It seems the business world is abuzz with information, and misinformation, about the Small Business Administration’s (the “SBA”) Paycheck Protection Program (the “PPP”) and its loan forgiveness provisions. Although lenders are now accepting applications, many businesses have been met with confusion and uncertainty in navigating the application process. One area that many assume should be straightforward is surprisingly unclear, that is, determining the number of employees of the small business. Since most businesses employing more than 500 employees are ineligible for the PPP, determining a business’ number of employees is of utmost importance. To make this determination, the SBA requires the inclusion of the employees of affiliated entities, with only a few specific exceptions,[1]  but the definition of affiliate for these purposes has remained elusive for some. In fact, as a result of this confusion, the SBA released a clarification ruling on April 3, 2020 as an attempt to bring clarity to this topic.

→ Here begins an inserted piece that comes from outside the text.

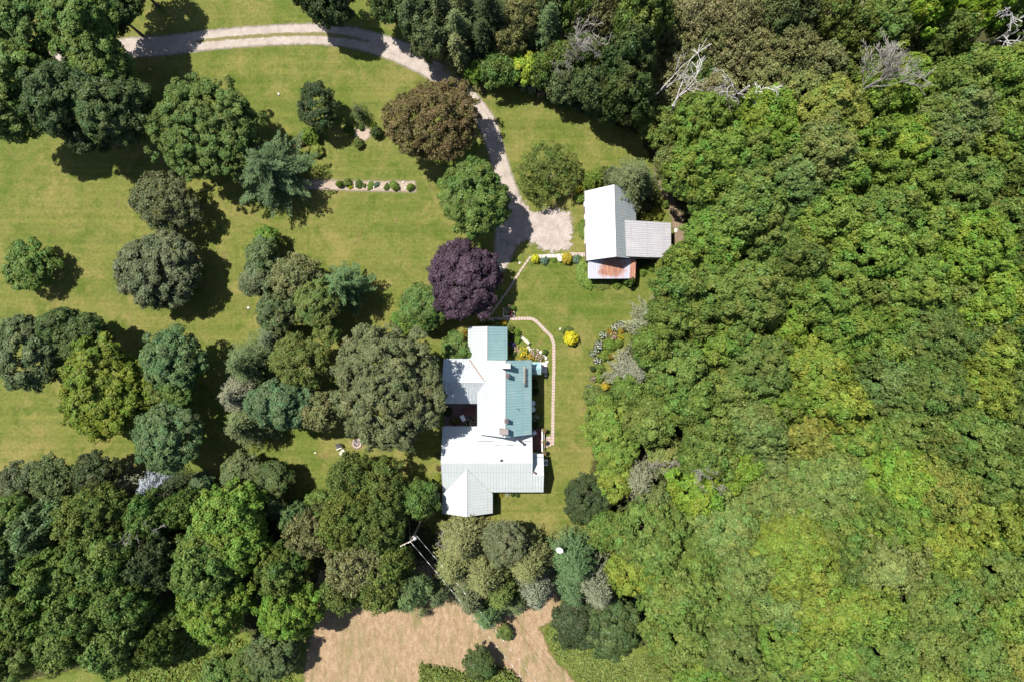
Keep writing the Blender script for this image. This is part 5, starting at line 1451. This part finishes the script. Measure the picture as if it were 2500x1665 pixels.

The SBA’s method to determine a business’s status as an affiliate is more expansive than the definition found in other areas of law, including in much of corporate law. Consequently, in many situations many business owners may believe their interests in other businesses does not render those businesses affiliates, whereas the SBA may classify them as such. For example, an entity owning 30% of a business interest might not be considered an affiliate in other areas of law, but in many circumstances may be considered an affiliate under the SBA’s definitions.

There is no bright line test to determine whether affiliation exists between entities; instead, the SBA reviews the totality of the circumstances on a case by case basis when making its determination. Nevertheless, the SBA provides some general concepts it uses when making its analysis. One important, and often definitional factor centers around control. Entities are affiliates when one controls or has the power to control the other, or when a third-party controls or has the power to control both. But even this seemingly clear factor requires specific knowledge of SBA regulation because, unlike in other areas of law, the SBA’s definition of control can apply to more than one entity, for example, where multiple entities control another. Many businesses may find the below non-exhaustive list of factors, based on SBA guidance, useful when evaluating their individual circumstances.

  • Ownership, management, previous relationships or ties to other entities and contractual or personal relationships between the entities or directors and managers
  • People or entities with the ability to prevent a quorum or otherwise block action by the board of directors or other shareholders
  • Indirect control via a third party
  • Control, or the power to control, fifty percent of the voting stock
  • Stock options, convertible securities and merger agreements that may result in changes of control

[1] The exceptions explicitly mentioned in the CARES Act are: (i) businesses having a North American Industry Classification System code beginning with 72, (ii) businesses operating as franchises that are assigned a franchise identifier code by the SBA, and (iii) businesses that receive financial assistance from a company licensed under Section 301 of the Small Business Investment Act of 1958. Furthermore, the SBA acknowledged that other legislation either mandates or authorizes exemption from the affiliation rules for faith-based organizations whose religious exercise will be substantially burdened by the application of the affiliation. Such organizations are therefore exempted from the affiliation rules.